No fair to reveal more or to reflect on the ambiguous ending, which will have you arguing for days. Tension mounts as Heather, Joshua and Michael lose their psychological bearings, rage at each other and tempt fate in a deserted cabin that fully defines Heather's fear when she says, "I'm scared to close my eyes and I'm scared to open them."
Stop reading now if you don't want to know the tricks that make The Blair Witch Project such a terror treat. Or maybe you've already surmised that the movie is a devilishly clever scam. For starters, the story isn't true. It was dreamed up by Eduardo Sanchez, 30, and Daniel Myrick, 35 -- friends from the University of Central Florida Film School -- who also directed and edited the movie.

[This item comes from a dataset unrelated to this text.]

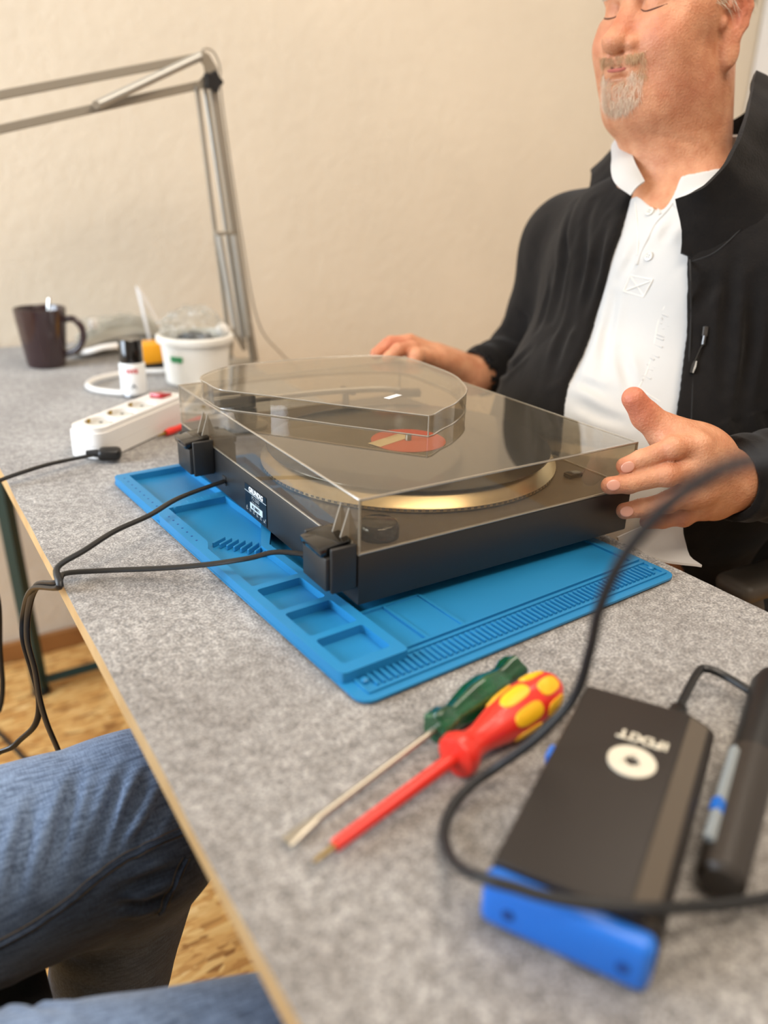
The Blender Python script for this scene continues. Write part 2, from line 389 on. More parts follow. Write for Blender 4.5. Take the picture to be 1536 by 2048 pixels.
def trestle(y, label, lean=1):
    t = thing('trestle', label, 'trestle', (0, y, FZ), group=None)
    a = un(85, 1385, 2, FZ+.012) if lean else Vector((-.13, y, FZ+.01)); xo = a.x
    tops = []
    for s, x0 in ((-1, xo), (1, .06*2-xo)):
        bm = bmesh.new(); tx = x0+s*.12
        if lean and s < 0:
            q = un(8, 1000, 1, y); d = (q-Vector((x0, y, FZ+.012))); k = (-.045-FZ)/(d.z); tx = x0+d.x*k
        tube(bm, [(x0, y, FZ+.0), (tx, y, -.045)], .017, n=4, flat=(1, 1)); obj('leg', bm, M['green_metal'], t, False); tops.append(tx)
        bm = bmesh.new(); tube(bm, [(x0, y-.0, FZ+.013), (x0, y, FZ+.0)], .019, n=12); obj('foot', bm, M['rubber'], t)
    bm = bmesh.new(); tube(bm, [(tops[0], y, -.038), (tops[1], y, -.038)], .0155, n=4); obj('top_rail', bm, M['green_metal'], t, False)
    bm = bmesh.new(); tube(bm, [(xo+.01, y, FZ+.03), (.12-xo-.01, y, FZ+.03)], .012, n=4); obj('crossbar', bm, M['green_metal'], t, False)
    bm = bmesh.new(); tube(bm, [(tops[0]+.03, y-.02, -.06), (tops[0]+.03, y+.02, -.06)], .007, n=8); obj('bolt', bm, M['steel'], t)
trestle(1.16, 'dark green metal trestle under the far end of the table, near the wall')

# ================================================================= silicone work mat
MO = Vector((-.057, -.103)); MX = Vector((.9982, .06)); MY = Vector((-.06, .9982)); MA = math.atan2(.06, .9982)
matw = thing('silicone_mat', 'blue silicone soldering mat with raised parts tray lying under the turntable', 'work mat', (MO.x, MO.y, 0), MA)
def mw(s, t, z=0): return Vector((MO.x+MX.x*s+MY.x*t, MO.y+MX.y*s+MY.y*t, z))
MM = Matrix.Translation((MO.x, MO.y, 0)) @ rz(MA)
bm = bmesh.new(); prism(bm, rrect(0, 0, .356, .522, .012), .0004, .0026, MM)
# recessed ruler slots rendered as raised frame bars around real gaps
prism(bm, rrect(.010, .0075, .350, .0105, .001, 1), .0026, .0042, MM); prism(bm, rrect(.010, .0325, .350, .0355, .001, 1), .0026, .0046, MM)
prism(bm, rrect(.010, .0105, .0125, .0325, .0005, 1), .0026, .0040, MM); prism(bm, rrect(.3475, .0105, .350, .0325, .0005, 1), .0026, .0040, MM)
ns = 55
for i in range(ns+1):
    s = .022+(.338-.022)*i/ns; prism(bm, rrect(s-.0010, .0125, s+.0012, .0305, .0003, 1), .0026, .0047, MM)
for s in (.0165, .3435): lathe(bm, [(.0035, .0024), (.0033, .0050), (.0018, .0062)], mw(s, .0215, 0), n=16)
prism(bm, rrect(.064, .0385, .350, .0415, .001, 1), .0026, .0050, MM); prism(bm, rrect(.064, .100, .128, .103, .001, 1), .0026, .0050, MM)
for s in (.0885, .126): prism(bm, rrect(s, .0415, s+.003, .100, .001, 1), .0026, .0048, MM)
prism(bm, rrect(.0915, .0415, .126, .100, .001, 1), .0026, .0034, MM)
prism(bm, rrect(.340, .0415, .343, .20, .001, 1), .0026, .0048, MM)
prism(bm, rrect(.070, .50, .350, .515, .004), .0026, .0044, MM)
obj('mat_base', bm, M['mat_blue'], matw, angle=.5)
H = .0115
bm = bmesh.new()
def wall(a, b, w=.0045, z=H, z0=.002):
    a = Vector(a); b = Vector(b); d = (b-a).normalized(); n_ = Vector((-d.y, d.x))*w/2
    prism(bm, [tuple(a+n_), tuple(a-n_), tuple(b-n_), tuple(b+n_)][::-1], z0, z, MM)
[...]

Along with three other UCF alumni -- producers Gregg Hale and Robin Cowie, and co-producer Michael Monello -- they hired three unknown actors who were skilled at improvisation. That's because the actors were sent into the Maryland woods with only the barest bones of a story and asked to make up the dialogue as they went along. Sanchez and Myrick also taught them how to operate the camera and sound equipment. That handheld, home-movie feel is for real.
So are the rattled looks on the actors' faces. The directors took their cue from producer Hale's Army training and shot the film like a military exercise. There was little contact with the actors, who were deprived of sleep and sometimes food rations in the name of authenticity. It's doubtful even Titanic dictator James Cameron would torture actors to that extent. Still, there's no doubting the payoff. Sanchez and Myrick have made a sly virtue of limited resources and made a film that will creep you out of your skin.
Who says imagination isn't rewarded in Hollywood? The filmmakers sold their chicken-feed-financed debut feature to Artisan Entertainment for a way-cool $1.5 million, won raves at film festivals from Sundance to Cannes and spawned a mini Blair Witch industry that includes a novelization, a comic book, a soundtrack CD, a Sci-Fi Channel special and -- yikes -- a Web site (blairwitch.com). And guess what? The movie is so good that you don't for a second hate them for it.